Kelompok muslim konservatif Indonesia memiliki pandangan yang cukup tegas terhadap kedua kandidat. Bagi kaum konservatif, mengalahkan Jokowi – Ma’ruf dan menetapkan kemenangan untuk Prabowo – Sandiaga adalah kewajiban Islam. Mereka percaya bahwa memilih Prabowo adalah tugas spiritual dan agama.
Hal ini tentu mendapatkan tanggapan positif dari Sekretaris Tim Kampanye Nasional (TKN) Jokowi – Ma’ruf Amin, Hasto Kristiyanto. Pihaknya menyambut baik hasil survey yang diluncurkan oleh LSI Denny JA yang menunjukkan kenaikan elektabilitas pasangan yang diusungnya Jokowi – Ma’ruf Amin. Pihaknya pun optimis bisa di atas 70 persen.
“Nanti yang mengubah ialah debat, Swing voters dan undecided voters itu setelah debat mengarah ke Jokowi. Di beberapa hasil survei, keunggulan Jokowi – Ma’ruf Amin terhadap Prabowo – Sandiaga hampir selalu di atas 20 persen,” ujar Hasto.
Konservatisme muslim tampak makin jelas di Indonesia setelah muncul adanya Gerakan 212. Kelompok – kelompok tersebut bukan hanya menjadi kekuatan pendorong sosial – keagamaan, tetapi juga kekuatan politik yang mengubah lanskap politik Indonesia. Gelombang konservatisme Islam di Indonesia tidak akan menjadi fenomena yang terjadi satu kali saja, Hal ini memiliki dampak yang cukup besar pada narasi Muslim Indonesia dan perilaku politik mereka selama pemilihan presiden yang sedang berlangsung.

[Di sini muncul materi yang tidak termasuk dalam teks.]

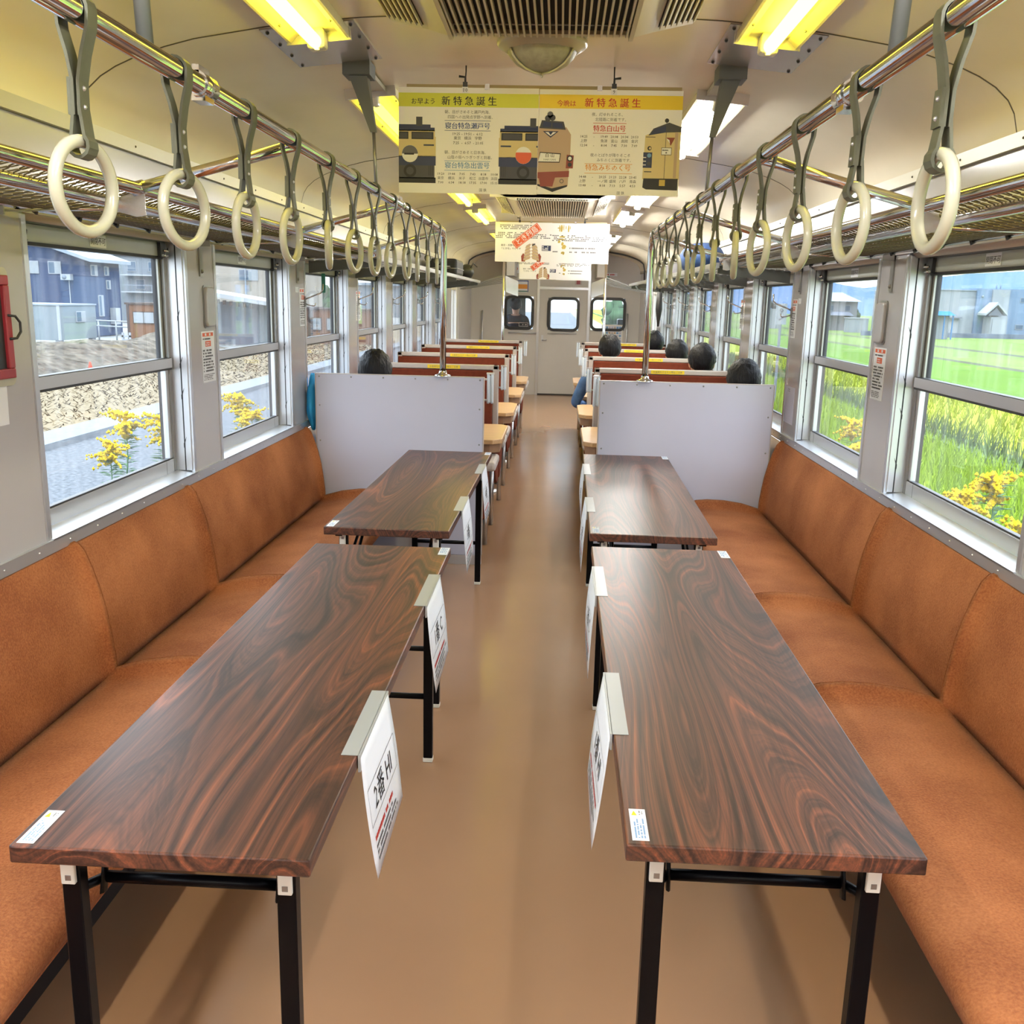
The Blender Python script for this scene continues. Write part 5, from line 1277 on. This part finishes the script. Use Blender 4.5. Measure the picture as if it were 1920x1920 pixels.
# ================================================================== OUTSIDE
def OM(name, col, **k): M[name] = P(name, tuple(c*OUT for c in col), k.pop('rough', .9), spec=k.pop('spec', .06), **k)
OM('gravel', (.26, .275, .295), vary=.40, vscale=14, bump=.4, bscale=30)
OM('kerb', (.44, .47, .50), vary=.05)
OM('straw', (.46, .36, .22), vary=.22, vscale=14, vstretch=(1, .5, 1), bump=.25, bscale=22)
OM('mound', (.24, .20, .15), vary=.55, vscale=2.2, bump=1., bscale=5)
OM('plateau', (.55, .55, .52), vary=.1)
OM('rice', (.54, .78, .03), vary=.22, vscale=1.2, vstretch=(1, .6, 1))
OM('rice_yellow', (.58, .66, .03), vary=.16, vscale=.6, vstretch=(1, .4, 1))
OM('rice_far', (.19, .38, .03), vary=.12, vscale=.3, vstretch=(1, .3, 1))
OM('rice_pale', (.28, .42, .09), vary=.12, vscale=.3, vstretch=(1, .3, 1))
OM('verge', (.50, .50, .34), vary=.3, vscale=4, bump=.6, bscale=9)
OM('bank_green', (.20, .30, .09), vary=.4, vscale=2)
OM('path', (.16, .18, .11), vary=.2)
OM('stem', (.34, .60, .30)); OM('goldenrod', (1.45, .98, .02), vary=.2, vscale=30)
OM('navy_cladding', (.11, .16, .30), vary=.1, vscale=3, vstretch=(.05, .05, 14)); OM('navy_dark', (.085, .11, .20), vary=.1, vscale=3, vstretch=(.05, .05, 14))
OM('roof_light', (.62, .72, .82), rough=.4); OM('frame_white', (.8, .85, .9)); OM('pane_blue', (.20, .30, .42), rough=.1); OM('curtain', (.70, .76, .80))
OM('container', (.46, .54, .58)); OM('wood_cabin', (.42, .19, .09), vary=.15, vscale=4, vstretch=(6, 6, .2)); OM('cabin_dark', (.17, .12, .10))
OM('apartment', (.45, .51, .57), vary=.05); OM('beige_wall', (.74, .66, .55), vary=.05); OM('white_roof', (.86, .90, .93)); OM('shed_grey', (.48, .54, .62), vary=.1, vstretch=(12, 12, .1))
OM('tree', (.10, .19, .08), vary=.5, vscale=1.5); OM('mountain', (.20, .34, .60)); OM('blue_roof', (.06, .36, .78)); OM('white_wall', (.62, .68, .72)); OM('blue_wall', (.40, .56, .78)); OM('slate', (.36, .40, .48)); OM('house_wall', (.50, .53, .58)); OM('low_wall', (.30, .36, .46), vary=.3, vscale=.4)
OM('cone', (.8, .12, .05))
ZL, ZRG = -1.5, -1.7
def ground(name, mat, x0, x1, y0, y1, z, kind='structure'):
    b = MB(); b.box(x0, y0, z-.2, x1, y1, z); o = b.build(name, mat); o['kind'] = kind; return o
ground('ground_gravel', 'gravel', -9.6, 3.0, -30, 260, ZL)
ground('kerb_near', 'kerb', -10.5, -9.6, -30, 160, ZL+.12)
ground('ground_straw', 'straw', -17.0, -10.5, -30, 160, ZL+.02)
ground('kerb_far', 'kerb', -17.7, -17.0, -30, 160, ZL+.10)
ground('ground_yard', 'plateau', -140, -17.7, -30, 260, ZL-.05)
for nm, mt, a, c in (('verge_grass', 'verge', 3.0, 6.3), ('field_near', 'rice', 6.3, 9.3), ('field_bank', 'bank_green', 9.3, 10.1), ('field_yellow', 'rice_yellow', 10.1, 16.2), ('path_near', 'path', 16.2, 16.9), ('field_green', 'rice_far', 16.9, 25.2), ('path_middle', 'path', 25.2, 26.2), ('field_pale', 'rice_pale', 26.2, 33.2), ('path_far', 'path', 33.2, 34.6), ('field_far', 'rice_pale', 34.6, 160)):
    ground(nm, mt, a, c, -30, 420, ZRG+(.12 if 'bank' in nm else 0))
random.seed(11)
# weedy bank on the left
def hn(x, y): return .5+.25*math.sin(x*1.7+y*.9)+.2*math.sin(x*.6-y*1.3+2)+.15*math.sin(3.1*x+2.3*y)
b = MB(); nx, ny = 26, 150; X0, X1, Ya, Yb = -23.0, -17.75, 10., 53.5
for j in range(ny+1):
    for i in range(nx+1):
        x = X0+(X1-X0)*i/nx; y = Ya+(Yb-Ya)*j/ny
        u = (x-X0)/(X1-X0); s = min(1, (1-u)/.42); s = s*s*(3-2*s); t = min(1, u/.35); t = t*t*(3-2*t)
        f = max(0, min(1, (54.5-y)/4))
        b.v.append(Vector((x+random.uniform(-.08, .08), y+random.uniform(-.1, .1), ZL-.06+f*(s*(.35+.5*t)*(.75+.5*hn(x*.6, y*.35))+random.uniform(-.05, .09)*s))))
for j in range(ny):
    for i in range(nx): b.f.append([j*(nx+1)+i, j*(nx+1)+i+1, (j+1)*(nx+1)+i+1, (j+1)*(nx+1)+i]); b.m.append(0); b.s.append(False)
o = b.build('weedy_bank', 'mound'); tag(o, 'long earth bank of dry brown weeds across the yard', 'bank', kind='stuff')
def tufts(name, mat, x0, x1, y0, y1, dx, dy, hgt, z, lab, blades=4):
    b = MB(); y = y0
    while y < y1:
        x = x0
        while x < x1:
            for k in range(blades):
                a = random.uniform(0, 2*PI); q = Vector((x+random.uniform(-.1, .1), y+random.uniform(-.1, .1), z)); l = random.uniform(.08, .2)
                h = hgt*random.uniform(.7, 1.1); w = .010*(1+y/25); tp = q+Vector((l*math.cos(a), l*math.sin(a), h)); e = Vector((w, w*.4, 0))
                b.add([q-e, q+e, tp+e*.3, tp-e*.3], [(0, 1, 2, 3)])
            x += dx*random.uniform(.8, 1.2)
        y += dy
    o = b.build(name, mat); tag(o, lab, 'grass', kind='stuff'); return o
tufts('rice_plants', 'rice', 6.5, 9.0, 8, 46, .22, .26, .42, ZRG, 'bright green rice plants in rows nearest the right windows', 5)
tufts('rice_plants', 'rice_yellow', 10.4, 16, 14, 60, .5, .5, .35, ZRG, 'yellow green rice beyond the dark ditch', 4)
tufts('verge_weeds', 'verge', 3.2, 6.0, 6, 36, .35, .4, .5, ZRG, 'pale dry weeds along the right trackside', 3)
tufts('ditch_weeds', 'bank_green', 9.4, 10.0, 10, 60, .25, .4, .5, ZRG+.1, 'dark green weeds along the field ditch', 4)
tufts('dry_grass', 'straw', -16.8, -10.8, 10, 60, .40, .40, .08, ZL+.02, 'mown straw coloured grass beyond the left kerb', 4)
def goldenrod(x, y, zg, zt, sc, lab):
    r = thing('goldenrod', (x, y, zg), lab, 'flower', 'goldenrods by the track')
    rnd = random.Random(int(x*97+y*31))
    b = MB(); pts = [(x+.10*math.sin(t*2.2), y+.06*t, zg+(zt-zg)*t) for t in [i/6 for i in range(7)]]
    b.tube(pts, [.012*sc*(1-.6*i/6) for i in range(7)], 6); b.build('stem', 'stem', r)
    b = MB()
    for i in range(100):
        t = .35+.6*rnd.random(); c = Vector((x+.10*math.sin(t*2.2), y+.06*t, zg+(zt-zg)*t)); a = rnd.uniform(0, 2*PI); l = rnd.uniform(.09, .19)*sc
        d = Vector((math.cos(a), math.sin(a), .25)); s = Vector((-math.sin(a), math.cos(a), 0))*.016*sc
        b.add([c, c+d*l*.5+s, c+d*l+Vector((0, 0, -.02)), c+d*l*.5-s], [(0, 1, 2, 3)])
    b.build('leaves', 'stem', r)
    b = MB(); top = Vector(pts[-1])
    for i in range(24):
        a = rnd.uniform(0, 2*PI); e = rnd.uniform(-.2, .95); l = rnd.uniform(.12, .27)*sc; base = top+Vector((0, 0, -rnd.uniform(-.02, .24)*sc))
        for k in range(9):
            t = k/8; q = base+Vector((math.cos(a)*l*t, math.sin(a)*l*t, l*(e*t-.35*t*t)+.02)); s = rnd.uniform(.018, .034)*sc*(1.15-.55*t)
            q += Vector((rnd.uniform(-1, 1), rnd.uniform(-1, 1), rnd.uniform(-1, 1)))*.012*sc
            b.add([q+Vector(v)*s for v in ((1, 0, 0), (0, 1, 0), (-1, 0, 0), (0, -1, 0), (0, 0, 1.2), (0, 0, -1))], [(0, 1, 4), (1, 2, 4), (2, 3, 4), (3, 0, 4), (1, 0, 5), (2, 1, 5), (3, 2, 5), (0, 3, 5)])
    b.build('flower_plume', 'goldenrod', r)
GL = [(-5.35, 11.0, -.30, 1.0, 'shorter goldenrod, leftmost through the nearest left window'), (-5.90, 12.65, -.20, 1.25, 'tall goldenrod in the middle of the nearest left window'), (-5.3, 12.5, -.20, 1.25, 'bushy goldenrod by the far jamb of the nearest left window'), (-4.75, 11.9, -.24, 1.15, 'goldenrod partly behind the far jamb of the nearest left window'),
      (-5.2, 15.35, -.16, 1.3, 'upper goldenrod through the second left window'), (-4.4, 13.45, -.20, 1.1, 'lower goldenrod through the second left window'), (-3.98, 13.3, -.26, 1.0, 'goldenrod at the right of the second left window')]
for x, y, zt, sc, lab in GL: goldenrod(x, y, ZL, zt, sc, lab)
GR = [(4.35, 14.1, -.15, 1.1, 'slender goldenrod through the second right window'), (3.66, 11.7, -.22, 1.25, 'full goldenrod low in the second right window'), (4.5, 9.75, -.16, 1.25, 'tall goldenrod in the nearest right window'), (3.8, 8.75, -.20, 1.15, 'broad goldenrod left of the tall one in the nearest right window'), (3.66, 9.1, -.27, .8, 'small goldenrod at the left of the nearest right window'), (3.75, 7.5, -.22, 1.1, 'goldenrod at the lower right corner of the nearest right window')]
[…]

Suksesnya konservatisme di Indonesia tampak pada kasus pilgub DKI Jakarta, dimana saat itu Basuki Tjahaja Purnama (Ahok) harus mendekam dibalik jeruji penjara. Hal tersebut sangatlah dipengaruhi oleh gerakan 212 yang erat kaitannya dengan kepentingan para elite politik. Namun gerakan tersebut nyatanya belum berdampak pada hasil lembaga survei terkemuka yang secara konsisten memprediksi paslon nomor urut 01 Jokowi – Ma’ruf lebih unggul dari paslon penantangnya Prabowo – Sandiaga dengan selisih yang cukup banyak.